Jake Moore, Future Body
RSS FeedJake Moore, Future Body opens at The Collection on 23rd September.
Jake Moore is an artist and curator currently working and residing in Nottingham, UK. Arising from the relationship he holds with a body in possession of a rare, chronic autoimmune condition, he employs computer animation, video and sound to consider the potential that digital space can provide the body in progressing beyond corporeal limitations. Moore graduated from Nottingham Trent University in 2015, receiving a BA (Hons) in Fine Art and is now a studio member at BACKLIT Studios.

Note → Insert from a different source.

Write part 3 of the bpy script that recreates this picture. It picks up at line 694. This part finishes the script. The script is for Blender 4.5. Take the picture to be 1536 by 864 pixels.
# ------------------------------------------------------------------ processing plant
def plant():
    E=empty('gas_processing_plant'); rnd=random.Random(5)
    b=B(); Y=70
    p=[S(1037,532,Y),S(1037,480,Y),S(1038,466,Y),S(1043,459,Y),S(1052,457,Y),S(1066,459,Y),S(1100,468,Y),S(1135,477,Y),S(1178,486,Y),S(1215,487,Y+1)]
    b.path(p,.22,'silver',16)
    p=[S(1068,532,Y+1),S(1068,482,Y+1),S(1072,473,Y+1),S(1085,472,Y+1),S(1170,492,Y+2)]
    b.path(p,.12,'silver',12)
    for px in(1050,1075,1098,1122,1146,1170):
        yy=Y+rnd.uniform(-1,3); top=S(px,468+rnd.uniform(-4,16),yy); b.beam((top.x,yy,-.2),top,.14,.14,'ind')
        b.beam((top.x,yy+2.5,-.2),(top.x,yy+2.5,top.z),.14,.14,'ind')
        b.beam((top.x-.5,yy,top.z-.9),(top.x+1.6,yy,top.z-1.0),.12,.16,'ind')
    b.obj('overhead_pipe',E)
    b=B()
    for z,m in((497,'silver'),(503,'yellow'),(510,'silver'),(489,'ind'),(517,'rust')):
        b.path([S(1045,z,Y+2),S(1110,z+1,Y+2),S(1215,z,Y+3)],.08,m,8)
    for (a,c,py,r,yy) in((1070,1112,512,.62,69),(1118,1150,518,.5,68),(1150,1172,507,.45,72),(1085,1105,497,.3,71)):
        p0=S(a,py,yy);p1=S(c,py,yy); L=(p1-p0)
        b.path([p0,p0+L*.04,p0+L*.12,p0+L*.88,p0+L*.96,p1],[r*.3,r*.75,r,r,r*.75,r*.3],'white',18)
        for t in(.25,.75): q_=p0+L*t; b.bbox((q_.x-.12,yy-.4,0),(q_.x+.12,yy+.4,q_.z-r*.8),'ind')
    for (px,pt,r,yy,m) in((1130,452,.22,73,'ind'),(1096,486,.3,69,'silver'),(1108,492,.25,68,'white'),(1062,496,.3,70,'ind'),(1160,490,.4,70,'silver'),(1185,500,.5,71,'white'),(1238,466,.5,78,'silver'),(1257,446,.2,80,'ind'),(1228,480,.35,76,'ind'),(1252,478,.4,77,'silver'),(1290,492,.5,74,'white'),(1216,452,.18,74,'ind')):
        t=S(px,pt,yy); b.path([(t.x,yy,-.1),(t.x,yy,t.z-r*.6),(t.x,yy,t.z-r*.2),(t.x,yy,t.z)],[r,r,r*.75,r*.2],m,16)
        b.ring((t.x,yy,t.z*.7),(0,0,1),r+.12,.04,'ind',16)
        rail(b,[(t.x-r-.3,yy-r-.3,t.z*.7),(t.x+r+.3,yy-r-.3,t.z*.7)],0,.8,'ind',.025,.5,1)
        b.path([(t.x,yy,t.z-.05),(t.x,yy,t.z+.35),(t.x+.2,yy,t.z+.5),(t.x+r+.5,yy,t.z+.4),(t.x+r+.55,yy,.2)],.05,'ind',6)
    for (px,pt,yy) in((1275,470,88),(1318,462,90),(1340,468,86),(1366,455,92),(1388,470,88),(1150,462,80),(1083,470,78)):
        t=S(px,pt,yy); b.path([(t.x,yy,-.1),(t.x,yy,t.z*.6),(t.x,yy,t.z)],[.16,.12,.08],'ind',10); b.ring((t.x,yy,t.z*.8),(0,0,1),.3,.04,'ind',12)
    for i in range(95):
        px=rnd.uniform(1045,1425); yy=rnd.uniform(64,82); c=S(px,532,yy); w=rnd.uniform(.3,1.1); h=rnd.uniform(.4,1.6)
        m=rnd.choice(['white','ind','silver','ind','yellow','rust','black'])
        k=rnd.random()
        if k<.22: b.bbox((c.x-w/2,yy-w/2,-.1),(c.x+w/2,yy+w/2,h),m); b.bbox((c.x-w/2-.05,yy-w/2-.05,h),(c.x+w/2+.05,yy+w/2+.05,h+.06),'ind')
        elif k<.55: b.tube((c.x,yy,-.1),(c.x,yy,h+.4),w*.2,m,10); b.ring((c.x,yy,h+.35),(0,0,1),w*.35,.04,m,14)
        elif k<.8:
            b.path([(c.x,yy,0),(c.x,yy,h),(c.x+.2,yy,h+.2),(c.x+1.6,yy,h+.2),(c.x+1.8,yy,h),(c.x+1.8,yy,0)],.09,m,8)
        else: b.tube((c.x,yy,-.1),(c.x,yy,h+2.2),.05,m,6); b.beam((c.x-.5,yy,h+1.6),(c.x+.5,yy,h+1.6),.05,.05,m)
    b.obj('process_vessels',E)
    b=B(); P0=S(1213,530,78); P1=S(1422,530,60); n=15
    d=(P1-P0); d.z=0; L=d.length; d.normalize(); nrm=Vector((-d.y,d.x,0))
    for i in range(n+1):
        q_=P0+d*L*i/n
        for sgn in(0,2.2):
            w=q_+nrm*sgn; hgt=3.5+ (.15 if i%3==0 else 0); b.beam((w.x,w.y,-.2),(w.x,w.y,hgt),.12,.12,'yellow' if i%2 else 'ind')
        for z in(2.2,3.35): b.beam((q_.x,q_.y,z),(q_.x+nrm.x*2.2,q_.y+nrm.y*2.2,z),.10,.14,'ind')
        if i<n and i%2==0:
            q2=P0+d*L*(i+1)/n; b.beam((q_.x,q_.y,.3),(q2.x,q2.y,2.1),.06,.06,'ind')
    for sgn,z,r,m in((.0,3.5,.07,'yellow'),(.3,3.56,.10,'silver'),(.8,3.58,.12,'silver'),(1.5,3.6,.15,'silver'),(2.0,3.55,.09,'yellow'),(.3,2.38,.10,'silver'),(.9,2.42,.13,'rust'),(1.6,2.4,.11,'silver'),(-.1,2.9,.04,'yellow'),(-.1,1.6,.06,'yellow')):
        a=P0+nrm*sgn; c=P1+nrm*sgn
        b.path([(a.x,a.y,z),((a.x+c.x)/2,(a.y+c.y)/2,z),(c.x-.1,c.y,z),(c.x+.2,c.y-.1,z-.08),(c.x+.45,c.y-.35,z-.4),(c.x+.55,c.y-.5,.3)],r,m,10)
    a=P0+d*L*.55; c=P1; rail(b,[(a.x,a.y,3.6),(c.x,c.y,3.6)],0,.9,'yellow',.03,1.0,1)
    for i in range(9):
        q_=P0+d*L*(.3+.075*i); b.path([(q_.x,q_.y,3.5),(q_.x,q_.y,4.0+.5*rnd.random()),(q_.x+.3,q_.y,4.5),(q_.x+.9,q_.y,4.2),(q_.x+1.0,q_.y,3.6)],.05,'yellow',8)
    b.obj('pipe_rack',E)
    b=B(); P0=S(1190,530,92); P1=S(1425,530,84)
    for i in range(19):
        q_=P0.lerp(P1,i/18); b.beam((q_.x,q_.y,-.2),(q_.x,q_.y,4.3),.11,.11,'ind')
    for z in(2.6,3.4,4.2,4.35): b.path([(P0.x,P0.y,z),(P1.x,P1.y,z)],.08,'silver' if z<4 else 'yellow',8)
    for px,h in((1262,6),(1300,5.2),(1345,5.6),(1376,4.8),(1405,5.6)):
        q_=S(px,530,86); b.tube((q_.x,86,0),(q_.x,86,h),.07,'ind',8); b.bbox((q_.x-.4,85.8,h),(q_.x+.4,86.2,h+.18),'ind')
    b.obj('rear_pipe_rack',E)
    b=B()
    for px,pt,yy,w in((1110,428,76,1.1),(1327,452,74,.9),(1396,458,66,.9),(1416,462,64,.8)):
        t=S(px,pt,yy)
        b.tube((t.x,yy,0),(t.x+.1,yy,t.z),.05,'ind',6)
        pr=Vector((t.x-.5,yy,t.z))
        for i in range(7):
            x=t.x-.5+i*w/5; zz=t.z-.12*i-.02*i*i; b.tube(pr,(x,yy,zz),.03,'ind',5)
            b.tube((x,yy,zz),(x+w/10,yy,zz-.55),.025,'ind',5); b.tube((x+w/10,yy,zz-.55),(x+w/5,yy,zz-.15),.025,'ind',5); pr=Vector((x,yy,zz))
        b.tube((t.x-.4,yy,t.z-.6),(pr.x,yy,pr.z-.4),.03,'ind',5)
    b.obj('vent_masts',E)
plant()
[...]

In an increasingly ubiquitous technological climate, his practice envisions a hybrid body; an intentional evolution of the body with technology. Arising from the relationship that he holds with a body in possession of a rare, chronic autoimmune condition, his work considers the potential that digital space can provide in progressing beyond corporeal limitations. Performance, video and computer animation are employed to construct an idealised, virtual body; a labour towards a machine-like perfection in form, surface, and movement as a method of regaining agency over his sick, living body. He questions, however, at what point the body’s progression might become polluted, stalling within a denaturalised redundancy; a machine pain.
As his inquiry stems from a place of illness, he is interested in breaking the technological facade that he has worked to construct. This also highlights his interest in wider contemporary anxieties surrounding technology’s accelerated progression. Recurrent within his practice is the construction of a virtual non-space. Taking the visual form of an artificially flat surface that resists a fixed condition, it oscillates between opacity and transparency, materiality and immateriality. Interested in our increasingly immersive relationship with screens, Jake understands the light’s pixelated glow to hold an almost tactile quality, ingraining itself on the mind’s of the audience as its pulsation becomes hypnotic. Combined with an intensity of sound, a mechanical rhythm that references the human breath, he is interested in creating installations that command an audience’s viewership. However, this immersion is frequently (sometimes violently) disrupted and deconstructed; an act of denying an expectation of screen entertainment, and a fracturing of the faith that is held within the digital facade.
Recent exhibitions include; Performing Gender, BACKLIT, Nottingham; OPEM 4, The Collection, Lincoln; *Dancing Girl Emoji*, The Woon Project Space, Baltic 39; Nottingham Castle Open, Nottingham Castle, Nottingham.